Cruz, a Republican senator from Texas, and Paul, a Republican senator from Kentucky, are only returning the money “now that this has come to light,” Clyburn said.

“But they were taking this money before, and they’ve been giving aid and comfort to these people, and that’s just a fact,” the lawmaker said.

Amid a heated debate over the fate of the Confederate flag flying near South Carolina’s state Capitol, Clyburn said he was “hopeful” that state lawmakers would rally the support necessary to take it down, and he linked the banner to the Ku Klux Klan, segregation, and efforts to cripple the civil rights movement.

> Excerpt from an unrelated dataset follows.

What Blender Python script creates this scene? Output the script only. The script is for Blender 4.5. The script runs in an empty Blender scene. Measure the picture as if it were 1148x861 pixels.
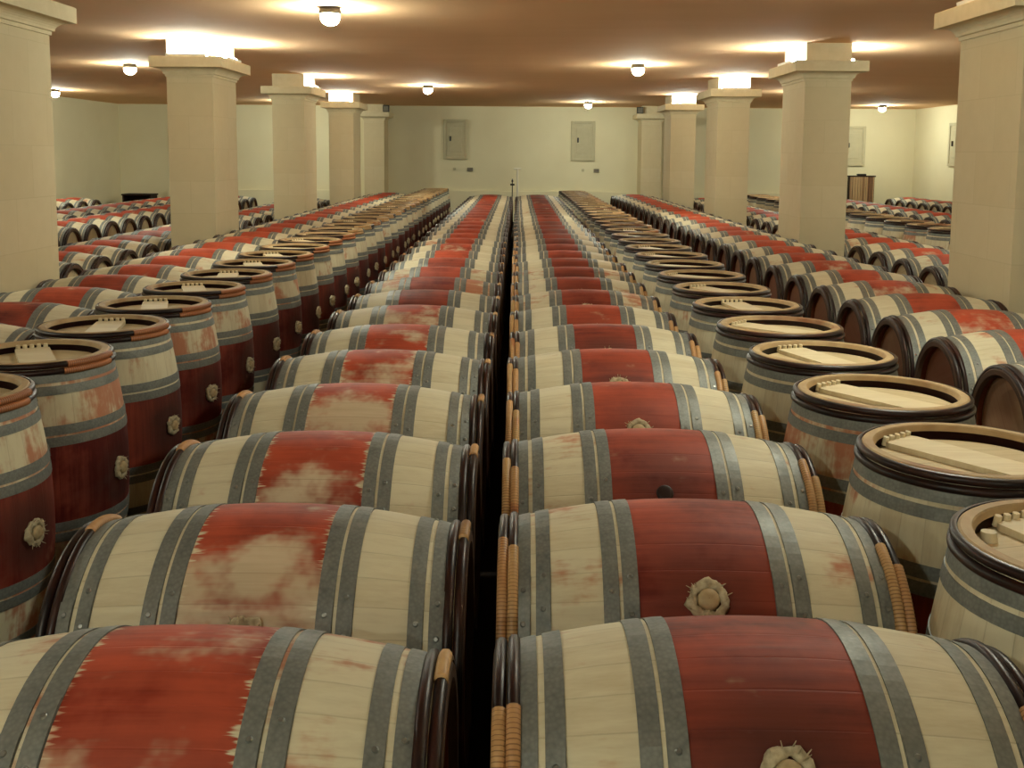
import bpy, math, random
from mathutils import Vector, Matrix
PI = math.pi
C = bpy.context.scene.collection
random.seed(7)

# ------------------------------------------------------------------ constants
CAM_Z = 1.7616          # eye height
F_PX = 1174.1           # focal length in pixels of the 1148 px wide frame
CEIL = 3.000
WALL_Y = 27.60          # far wall
BACK_Y = -5.0           # wall behind the photographer
SIDE_X = 10.4
HALF = 0.475            # half length of a barrel
R_B, R_E = 0.345, 0.283 # bilge and end radius
LIE_Z = 0.555           # height of the axis of a lying barrel
BAY_Z = 0.49
LBAY_Z = 0.45


def lin(r, g, b):
    f = lambda c: (c / 255 / 12.92) if c / 255 <= 0.04045 else ((c / 255 + 0.055) / 1.055) ** 2.4
    return (f(r), f(g), f(b), 1.0)


# ------------------------------------------------------------------ materials
class NT:
    """small helper around a node tree"""
    def __init__(self, name, rough=0.6, spec=0.3):
        self.m = bpy.data.materials.new(name)
        self.m.use_nodes = True
        self.t = self.m.node_tree
        self.b = self.t.nodes['Principled BSDF']
        self.b.inputs['Roughness'].default_value = rough
        self.b.inputs['Specular IOR Level'].default_value = spec

    def n(self, kind, **kw):
        nd = self.t.nodes.new(kind)
        for k, v in kw.items():
            setattr(nd, k, v)
        return nd

    def put(self, sock, v):
        if hasattr(v, 'links') or isinstance(v, bpy.types.NodeSocket):
            self.t.links.new(v, sock)
        else:
            sock.default_value = v

    def math(self, op, a, b=0.0, c=0.0, clamp=False):
        nd = self.n('ShaderNodeMath', operation=op, use_clamp=clamp)
        for i, v in enumerate((a, b, c)):
            self.put(nd.inputs[i], v)
        return nd.outputs[0]

    def vmul(self, v, s):
        nd = self.n('ShaderNodeVectorMath', operation='MULTIPLY')
        self.put(nd.inputs[0], v)
        self.put(nd.inputs[1], s)
        return nd.outputs[0]

    def noise(self, vec, scale, detail=3, rough=0.55, w=None):
        nd = self.n('ShaderNodeTexNoise', noise_dimensions='4D' if w is not None else '3D')
        self.put(nd.inputs['Vector'], vec)
        nd.inputs['Scale'].default_value = scale
        nd.inputs['Detail'].default_value = detail
        nd.inputs['Roughness'].default_value = rough
        if w is not None:
            self.put(nd.inputs['W'], w)
        return nd.outputs['Fac']

    def mix(self, fac, a, b):
        nd = self.n('ShaderNodeMix', data_type='RGBA')
        self.put(nd.inputs['Factor'], fac)
        self.put(nd.inputs['A'], a) if False else self.put(nd.inputs[6], a)
        self.put(nd.inputs[7], b)
        return nd.outputs[2]

    def step(self, x, lo, hi):
        nd = self.n('ShaderNodeMapRange', interpolation_type='SMOOTHSTEP')
        self.put(nd.inputs['Value'], x)
        self.put(nd.inputs['From Min'], lo)
        self.put(nd.inputs['From Max'], hi)
        return nd.outputs['Result']

    def obj(self):
        return self.n('ShaderNodeTexCoord').outputs['Object']

    def rnd(self):
        return self.n('ShaderNodeObjectInfo').outputs['Random']

    def prop(self, name):
        return self.n('ShaderNodeAttribute', attribute_type='OBJECT', attribute_name=name).outputs['Fac']

    def color(self, v):
        self.put(self.b.inputs['Base Color'], v)

    def bump(self, h, strength=0.3, dist=0.01):
        nd = self.n('ShaderNodeBump')
        nd.inputs['Strength'].default_value = strength
        nd.inputs['Distance'].default_value = dist
        self.put(nd.inputs['Height'], h)
        self.t.links.new(nd.outputs[0], self.b.inputs['Normal'])


M = {}


def make_oak():
    k = NT('oak_staves', 0.6, 0.22)
    v = k.obj()
    w = k.math('MULTIPLY', k.prop('seed'), 37.0)
    sep = k.n('ShaderNodeSeparateXYZ')
    k.put(sep.inputs[0], v)
    x, y, z = sep.outputs
    ang = k.math('ARCTAN2', y, z)
    grain = k.noise(k.vmul(v, (2.2, 46, 46)), 1.0, 4, 0.6, w)          # streaks along the staves
    fine = k.noise(k.vmul(v, (7, 160, 160)), 1.0, 2, 0.6, w)
    blot = k.noise(v, 6.0, 4, 0.6, w)
    big = k.noise(v, 4.6, 4, 0.6, k.math('ADD', w, 9.0))
    # single staves
    st = k.math('MULTIPLY', k.math('ADD', ang, PI), 30 / (2 * PI))
    sid = k.math('FLOOR', st)
    wn = k.n('ShaderNodeTexWhiteNoise', noise_dimensions='2D')
    cmb = k.n('ShaderNodeCombineXYZ')
    k.put(cmb.inputs[0], sid)
    k.put(cmb.inputs[1], w)
    k.put(wn.inputs['Vector'], cmb.outputs[0])
    sv = wn.outputs['Value']
    fr = k.math('FRACT', st)
    edge = k.math('MINIMUM', fr, k.math('SUBTRACT', 1.0, fr))
    joint = k.math('SUBTRACT', 1.0, k.step(edge, 0.0, 0.035))
    t = k.math('ADD', k.math('MULTIPLY', k.math('SUBTRACT', grain, 0.5), 1.3), k.math('MULTIPLY', sv, 0.34))
    t = k.math('ADD', t, k.math('MULTIPLY', k.math('SUBTRACT', fine, 0.5), 0.5), clamp=True)
    base = k.mix(t, lin(213, 203, 172), lin(184, 166, 130))
    base = k.mix(k.math('MULTIPLY', joint, 0.22), base, lin(105, 80, 50))
    # orange-red spill on the bare wood
    spill = k.prop('spill')
    sp = k.step(k.math('ADD', k.math('ADD', blot, k.math('MULTIPLY', k.math('SUBTRACT', grain, 0.5), 0.35)),
                       k.math('MULTIPLY', spill, 0.55)), 0.66, 0.84)
    base = k.mix(k.math('MULTIPLY', sp, 0.75), base, lin(172, 84, 48))
    # red wine band between the quarter hoops, wicking along the grain
    ax = k.math('ABSOLUTE', x)
    wear = k.prop('wear')
    gf = k.math('ADD', k.math('MULTIPLY', grain, 0.55), k.math('MULTIPLY', fine, 0.45))
    wob = k.math('MULTIPLY', k.math('SUBTRACT', gf, 0.56), k.math('ADD', 0.02, k.math('MULTIPLY', wear, 0.30)))
    band = k.math('SUBTRACT', 1.0, k.step(k.math('SUBTRACT', ax, wob), 0.158, 0.172))
    worn = k.step(k.math('ADD', k.math('ADD', k.math('ADD', k.math('MULTIPLY', big, 1.5), -0.35), k.math('MULTIPLY', grain, 0.35)),
                         k.math('MULTIPLY', k.math('MULTIPLY', wear, 0.46), k.math('ADD', 0.45, k.math('MULTIPLY', 0.75, k.step(z, 0.18, 0.33))))), 0.76, 1.06)
    band = k.math('MULTIPLY', band, k.math('SUBTRACT', 1.0, k.math('MULTIPLY', worn, 0.80)))
    dark = k.prop('dark')
    td = k.math('ADD', k.math('ADD', k.math('MULTIPLY', k.math('SUBTRACT', blot, 0.5), 1.9),
                              k.math('MULTIPLY', k.math('SUBTRACT', grain, 0.5), 0.9)), dark, clamp=True)
    red = k.mix(td, lin(182, 72, 44), lin(84, 13, 13))
    # the red darkens over a wide area round the bung hole
    dd = k.math('SQRT', k.math('ADD', k.math('MULTIPLY', x, x), k.math('MULTIPLY', y, y)))
    near = k.math('MULTIPLY', k.math('SUBTRACT', 1.0, k.step(k.math('ADD', dd, k.math('MULTIPLY', k.math('SUBTRACT', blot, 0.5), 0.22)), 0.04, 0.28)),
                  k.math('GREATER_THAN', z, 0.0))
    red = k.mix(k.math('MULTIPLY', near, k.math('MULTIPLY', dark, 1.35), clamp=True), red, lin(58, 8, 10))
    col = k.mix(k.math('MULTIPLY', band, 0.97), base, red)
    k.color(col)
    k.put(k.b.inputs['Roughness'], k.math('ADD', 0.48, k.math('MULTIPLY', fine, 0.25)))
    k.bump(k.math('ADD', k.math('MULTIPLY', grain, 0.6), k.math('MULTIPLY', joint, -0.8)), 0.25, 0.004)
    M['oak'] = k.m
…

“When I look at that flag, I see my great-grandparents, even in some instances my grandparents, because that flag is the flag of the Confederate Army of Northern Virginia,” he said. “That’s not the Confederate flag, that’s the flag that was popularized after the Civil War by Nathan Bedford Forrest when he went out to form the Ku Klux Klan…”

“When John Lewis was beaten on the Edmund Pettus Bridge, when — I think it was in Anniston, Ala. — when those Freedom Riders were attacked, everybody knows that the law enforcement officers stayed away so that the vigilantes could beat and firebomb these people. The confederate flag was everywhere to be seen,” Clyburn said. When South Carolina’s Strom Thurmond ran for president as a segregationist in 1948, “that flag was all over his convention,” the lawmaker added.

“That flag is a sign, a symbol, of rebellion, of defiance, of suppression. That’s what that flag is, and everybody knows that,” he said.